Sont ainsi prohibés l’utilisation de données ou de listings confidentiels ou encore le fait d’entretenir une confusion avec l’ex-employeur ou de le dénigrer.

En dehors de ces hypothèses, le travailleur peut après la fin du contrat de travail exercer une activité concurrente, pourvu qu’elle ne soit pas déloyale.

Le tribunal donne comme exemple d’un tel exercice loyal le droit d’utiliser pour son compte (ou pour celui d’un nouveau mandant) des connaissances que le travailleur a acquises auprès de l’ancien employeur, ou son expérience professionnelle ou encore la confiance qu’il a obtenue de la clientèle. Il peut en conséquence s’installer dans la même branche que son ex-employeur et démarcher celle-ci.

Le tribunal relève encore que, hors la constitution de la société, tous les faits avancés par l’ex-employeur sont postérieurs à la rupture du contrat de travail. En l’absence de clause de non concurrence, il ne peut dès lors y avoir de restrictions à l’exercice d’une activité concurrente, sous réserve des principes généraux ci-dessus.

Examinant les éléments qui lui sont soumis, le tribunal relève qu’aucun agissement prohibé par la loi n’est constaté. Il relève également le caractère très concurrentiel de l’environnement professionnel de ce secteur d’activités, ainsi que le caractère volatile de la clientèle.

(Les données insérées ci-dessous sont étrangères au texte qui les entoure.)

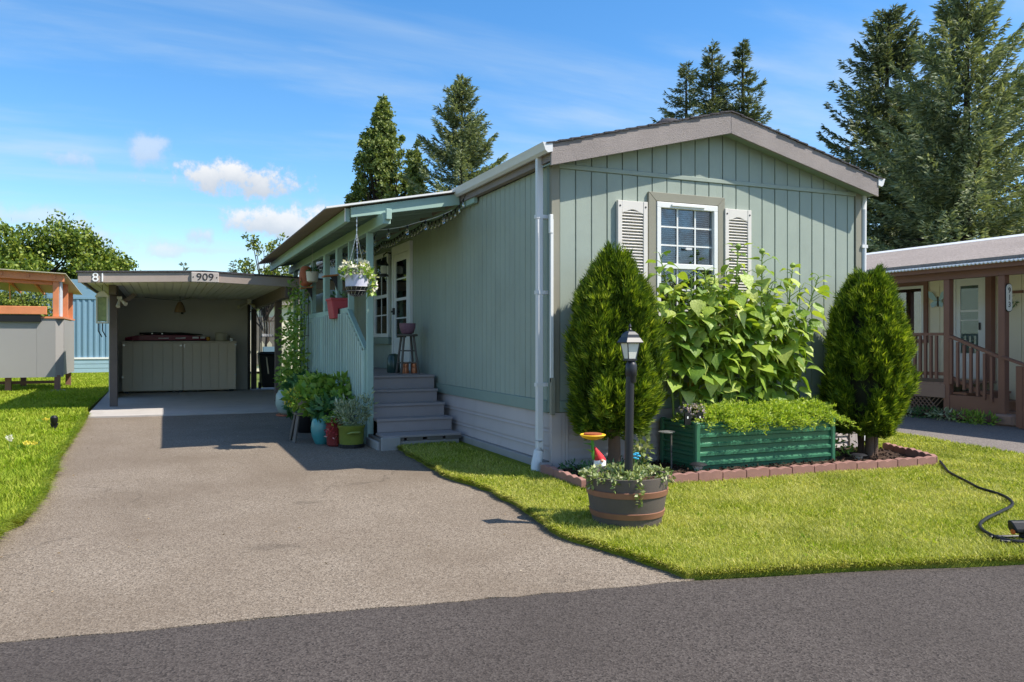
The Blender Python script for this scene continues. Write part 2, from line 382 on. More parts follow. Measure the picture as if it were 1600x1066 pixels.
class MB:
    def __init__(s): s.v = []; s.f = []
    def add(s, vs, fs):
        b = len(s.v); s.v += [tuple(v) for v in vs]; s.f += [tuple(b + i for i in f) for f in fs]; return s
    def hexa(s, p):   # 4 bottom ccw, 4 top ccw
        return s.add(p, [(3, 2, 1, 0), (4, 5, 6, 7), (0, 1, 5, 4), (1, 2, 6, 5), (2, 3, 7, 6), (3, 0, 4, 7)])
    def box(s, x0, y0, z0, x1, y1, z1):
        x0, x1 = min(x0, x1), max(x0, x1); y0, y1 = min(y0, y1), max(y0, y1); z0, z1 = min(z0, z1), max(z0, z1)
        return s.hexa([(x0, y0, z0), (x1, y0, z0), (x1, y1, z0), (x0, y1, z0), (x0, y0, z1), (x1, y0, z1), (x1, y1, z1), (x0, y1, z1)])
    def bar(s, p0, p1, w, h, up=(0, 0, 1)):   # rectangular bar along p0-p1
        p0, p1 = Vector(p0), Vector(p1); d = (p1 - p0).normalized()
        r = d.cross(Vector(up))
        r = r.normalized() if r.length > 1e-4 else Vector((1, 0, 0))
        u = r.cross(d)
        q = []
        for p in (p0, p1):
            q.append([p - r * w / 2 - u * h / 2, p + r * w / 2 - u * h / 2, p + r * w / 2 + u * h / 2, p - r * w / 2 + u * h / 2])
        a, b = q
        return s.add(a + b, [(0, 1, 2, 3), (7, 6, 5, 4), (0, 4, 5, 1), (1, 5, 6, 2), (2, 6, 7, 3), (3, 7, 4, 0)])
    def prism(s, poly, vec):   # polygon of 3D points extruded by vec
        n = len(poly); vec = Vector(vec); a = [Vector(p) for p in poly]; b = [p + vec for p in a]
        return s.add(a + b, [tuple(range(n))[::-1], tuple(range(n, 2 * n))] + [(i, (i + 1) % n, n + (i + 1) % n, n + i) for i in range(n)])
    def tube(s, pts, r, n=8, cap=True):
        pts = [Vector(p) for p in pts]; m = len(pts)
        rs = r if isinstance(r, (list, tuple)) else [r] * m
        vs = []; fs = []
        ref = Vector((0, 0, 1))
        for i, p in enumerate(pts):
            d = (pts[min(i + 1, m - 1)] - pts[max(i - 1, 0)]).normalized()
            a = d.cross(ref)
            if a.length < .05: a = d.cross(Vector((1, 0, 0)))
            a.normalize(); b = d.cross(a)
            for k in range(n):
                t = 2 * math.pi * k / n; vs.append(p + (a * math.cos(t) + b * math.sin(t)) * rs[i])
        for i in range(m - 1):
            for k in range(n):
                fs.append((i * n + k, (i + 1) * n + k, (i + 1) * n + (k + 1) % n, i * n + (k + 1) % n))
        if cap: fs += [tuple(range(n)), tuple(range((m - 1) * n, m * n))[::-1]]
        return s.add(vs, fs)
    def lathe(s, prof, cx, cy, cz=0, n=20):
        vs = []; fs = []
        for r, z in prof:
            for k in range(n):
                t = 2 * math.pi * k / n; vs.append((cx + r * math.cos(t), cy + r * math.sin(t), cz + z))
        for i in range(len(prof) - 1):
            for k in range(n):
                fs.append((i * n + k, i * n + (k + 1) % n, (i + 1) * n + (k + 1) % n, (i + 1) * n + k))
        fs += [tuple(range(n))[::-1], tuple(range((len(prof) - 1) * n, len(prof) * n))]
        return s.add(vs, fs)
    def build(s, name, mat, parent=None, loc=None, smooth=False, bevel=0, kind=None):
        off = WLOC[parent.name] if parent is not None else Vector(loc or (0, 0, 0))
        me = bpy.data.meshes.new(name)
        me.from_pydata([tuple(Vector(v) - off) for v in s.v], [], s.f); me.update()
        if smooth:
            me.polygons.foreach_set('use_smooth', np.ones(len(me.polygons), dtype=bool))
            me.set_sharp_from_angle(angle=rad(40))
        o = link_mesh(name, me, mat, parent, loc)
        if bevel:
            b = o.modifiers.new('bevel', 'BEVEL'); b.width = bevel; b.segments = 1; b.limit_method = 'ANGLE'
        if kind: o['kind'] = kind
        return o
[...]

Il déboute, en conséquence, la société de sa demande.

Intérêt de la décision

Ce jugement du Tribunal du travail de Bruxelles rappelle les contours de l’interdiction de concurrence dans le chef d’un travailleur eu égard à ses obligations légales et contractuelles. Renvoyant à une jurisprudence bien établie, le tribunal du travail conclut très logiquement qu’en l’absence de clause de non concurrence, le travailleur est limité dans son activité postérieure à la fin du contrat du contrat de travail par une obligation générale de loyauté, telle que définie en droit commercial, à savoir les pratiques honnêtes telles que généralement admises en droit commun.